I have a question about measurements and fields when it comes to planning the data layout of the database.

My use case is that I have a device that outputs thousands of time series and I am not quite sure whether it makes more sense to store the device as a measurement and all the time series as separate field keys or if I’d rather store each time series as a separate measurement. So basically the question is should I store it according to option A:

    measurement: device1
        field_key: TS1
        field_key: TS2
        field_key: TS3
    ...

or according to option B:

    measurement: TS1
        field_key: TS1
    measurement: TS2
        field_key: TS2
    measurement: TS3
        field_key: TS3
     ...

I have found a few resources that discuss this distinction but I am still not sure if I have understood all the implications of the different options. In this post: Query regarding cardinality. Empty field vs multiple measurements, the conclusion basically seems to be that when it comes to the series cardinality it really does not make any difference whether option A or B is used but “but if you plan on performing queries or calculations that combine different devices and sensors, it’ll be best to keep those in the same measurement”.

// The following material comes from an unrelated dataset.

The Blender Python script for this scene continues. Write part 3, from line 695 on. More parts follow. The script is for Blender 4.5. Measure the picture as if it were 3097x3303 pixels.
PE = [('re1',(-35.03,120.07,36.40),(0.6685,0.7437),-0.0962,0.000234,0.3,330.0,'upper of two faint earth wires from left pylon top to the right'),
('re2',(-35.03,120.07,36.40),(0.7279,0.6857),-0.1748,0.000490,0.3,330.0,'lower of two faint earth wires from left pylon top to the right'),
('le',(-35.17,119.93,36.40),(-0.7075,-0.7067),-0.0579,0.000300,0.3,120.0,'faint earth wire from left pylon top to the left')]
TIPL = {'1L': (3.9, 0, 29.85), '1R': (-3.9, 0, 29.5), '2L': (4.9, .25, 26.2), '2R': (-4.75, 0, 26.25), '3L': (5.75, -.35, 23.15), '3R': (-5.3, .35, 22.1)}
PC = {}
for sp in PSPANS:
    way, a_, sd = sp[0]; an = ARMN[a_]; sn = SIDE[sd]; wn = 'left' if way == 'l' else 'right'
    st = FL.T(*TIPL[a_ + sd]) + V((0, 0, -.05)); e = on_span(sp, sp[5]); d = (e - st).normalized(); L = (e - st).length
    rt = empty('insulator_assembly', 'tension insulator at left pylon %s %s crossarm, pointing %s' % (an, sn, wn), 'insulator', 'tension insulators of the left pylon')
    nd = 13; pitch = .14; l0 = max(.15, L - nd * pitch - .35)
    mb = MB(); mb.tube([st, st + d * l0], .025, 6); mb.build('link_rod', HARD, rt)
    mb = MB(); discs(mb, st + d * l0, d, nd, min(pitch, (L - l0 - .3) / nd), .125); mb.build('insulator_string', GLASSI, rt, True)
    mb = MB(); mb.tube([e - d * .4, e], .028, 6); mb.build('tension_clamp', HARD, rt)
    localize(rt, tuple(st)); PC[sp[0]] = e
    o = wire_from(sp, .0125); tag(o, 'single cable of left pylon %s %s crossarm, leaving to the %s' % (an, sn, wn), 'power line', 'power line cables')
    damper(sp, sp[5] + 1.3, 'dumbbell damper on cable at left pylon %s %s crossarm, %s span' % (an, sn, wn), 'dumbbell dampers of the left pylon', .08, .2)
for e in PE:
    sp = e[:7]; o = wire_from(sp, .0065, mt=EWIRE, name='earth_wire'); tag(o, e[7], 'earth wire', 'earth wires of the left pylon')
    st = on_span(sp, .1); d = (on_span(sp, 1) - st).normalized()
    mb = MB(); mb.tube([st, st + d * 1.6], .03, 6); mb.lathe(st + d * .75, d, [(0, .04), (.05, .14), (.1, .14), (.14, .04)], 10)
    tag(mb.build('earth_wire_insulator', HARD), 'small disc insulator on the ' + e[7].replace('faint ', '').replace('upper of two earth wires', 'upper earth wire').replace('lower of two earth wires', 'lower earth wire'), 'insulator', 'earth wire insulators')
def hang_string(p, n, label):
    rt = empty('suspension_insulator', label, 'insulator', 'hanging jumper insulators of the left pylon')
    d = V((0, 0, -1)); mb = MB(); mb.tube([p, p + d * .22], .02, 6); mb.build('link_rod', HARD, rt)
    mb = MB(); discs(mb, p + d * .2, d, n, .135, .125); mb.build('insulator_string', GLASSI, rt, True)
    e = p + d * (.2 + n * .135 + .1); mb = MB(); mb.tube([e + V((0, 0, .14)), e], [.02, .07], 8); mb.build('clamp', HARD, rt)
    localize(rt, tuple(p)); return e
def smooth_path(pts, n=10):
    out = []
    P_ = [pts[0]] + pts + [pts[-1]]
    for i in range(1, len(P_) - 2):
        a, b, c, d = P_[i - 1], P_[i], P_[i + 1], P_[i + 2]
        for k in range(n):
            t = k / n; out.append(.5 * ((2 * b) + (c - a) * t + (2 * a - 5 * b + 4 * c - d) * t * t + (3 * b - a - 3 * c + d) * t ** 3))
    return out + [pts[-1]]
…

Over here: database schema - InfluxDB : single or multiple measurement - Stack Overflow, the same question is discussed with partly the same conclusions. In addition, the accepted answer states that if one measurement contains several fields, values has to be written to every field once one field changes. If this is the case, it certainly is a drawback in my case. When I made some testing, however, this does not seem to be the case. Could someone confirm that writing a field value to one field key under a certain measurement will not force me to write field values to all the field keys under the given measurement? Maybe this has been different before?

in the Data Layout and Schema Design Best Practices for InfluxDB blog post (Data Layout and Schema Design Best Practices for InfluxDB | InfluxData), the same thing about keeping time series that logically belong together in the same measurement is a good idea because it makes queries less resource intensive. Additionally, at the very end of the article, a few “common schema design mistakes that lead to runaway cardinality” are listed. One of the listed mistakes seems to suggest that splitting up the time series into too many measurements is a bad idea:


Unfortunately, I am not able to make sense of this example. Could someone, maybe @Anaisdg elaborate a little more on this potential misstake?

In addition to the questions that I already asked, there is one question that I have not really been able to find a good answer to: What would be the drawbacks of design option A as opposed to design option B as presented above? To explain TS1,TS2,TS3,… a little more in detail, some of them may be related but the relationships are not necessarily known when inserting them into the database, thus the criteria about keeping time series that may be combined under the same measurement is not so easy to apply in this case. In addition, that criteria only tells something about when data is good to keep under the same measurement but it does not seem to say the opposite (i.e. if the data don’t belong together, will I get some advantages by splitting it across several measurements?).

Hello @matias,
I recommend option A.

Essentially you just don’t want to encode a bunch of information in a measurement.
Like instead of

weather.texas.austin temp=77

You want to encode data in tags where applicable

weather city=austin,state=texas temp=777

The drawbacks to A would be minimal…I can think of the following though:
-the different fields are completely unrelated and you’re shoving too many different fields in the same measurement. Let’s say you have 1000 fields (group 1) that you frequently need to query simultaneously and another 500 fields (group 2) that you need to query simultaneously as well. Rather than filtering through 1500 fields to return data from group 1 or group 2, you should store group 1 and group 2 in different measurements.
-maybe you’re building an app on top of influxDB and you’re serving client data. Perhaps you want to keep the data more isolated by storing data in different measurements. Although there aren’t any security benefits to storing data in different measurements (only buckets).
-you don’t ever intend on performing calculations across fields or ever querying for multiple fields simultaneously. you could reduce your flux query by one filter function/one line of code if you keep schema B. But I think this is unrealistic.

I hope this helps! Thanks for your question.